Abstract

Consider a set of deformable objects undergoing geometric and radiometric transformations. As a result of the action of these transformations, the set of different realizations of each object is generally a manifold in the space of observations. Assuming the geometric deformations an object undergoes, belong to some finite dimensional family, it has been shown that the universal manifold embedding (UME) provides a set of nonlinear operators that universally maps each of the different manifolds, where each manifold is generated by the set all of possible appearances of a single object, into a distinct linear subspace of an Euclidean space. In this paper, we generalize this framework to the case where the observed object undergoes both an affine geometric transformation, and a monotonic radiometric transformation, and present a novel framework for the detection and recognition of the deformable objects. Applying to each of the observations an operator that makes it invariant to monotonic amplitude transformations, but is geometry-covariant with the affine transformation, the set of all possible observations on that object is mapped by the UME into a single linear subspace-invariant with respect to both the geometric and radiometric transformations.
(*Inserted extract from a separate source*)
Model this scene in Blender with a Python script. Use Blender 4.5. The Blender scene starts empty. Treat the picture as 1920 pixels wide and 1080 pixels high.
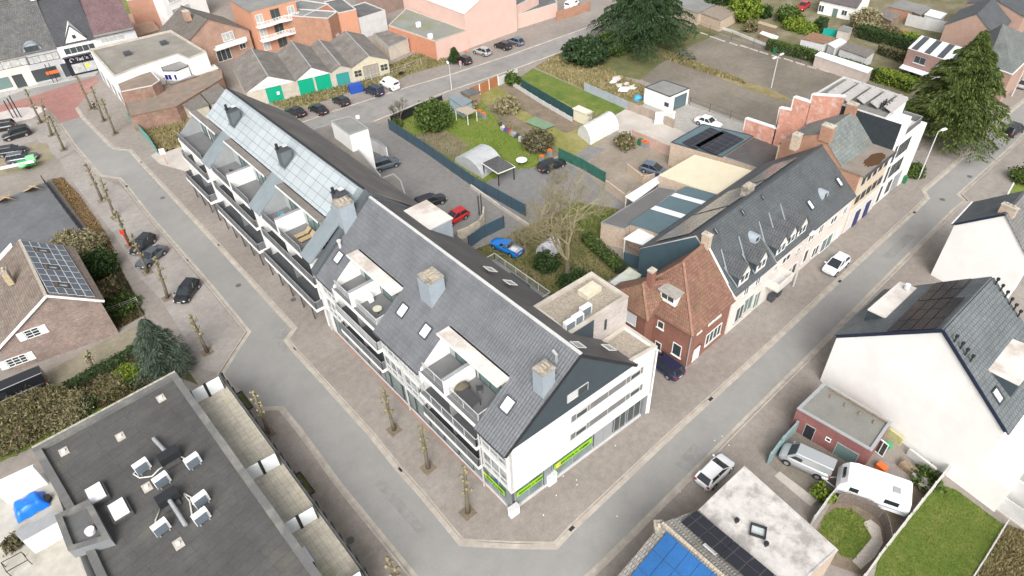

The embedding of the space of observations is independent of the specific observed object; hence it is universal. The invariant representation of the object is the basis of a matched manifold detection and tracking framework of objects that undergo complex geometric and radiometric deformations: the observed surface is tessellated into a set of tiles such that the deformation of each one is well approximated by an affine geometric transformation and a monotonic transformation of the measured intensities. Since each tile is mapped by the radiometry invariant UME to a distinct linear subspace, the detection and tracking problems are solved by evaluating distances between linear subspaces. Classification in this context becomes a problem of determining which labeled subspace in a Grassmannian is closest to a subspace in the same Grassmannian, where the latter has been generated by radiometry invariant UME from an unlabeled observation.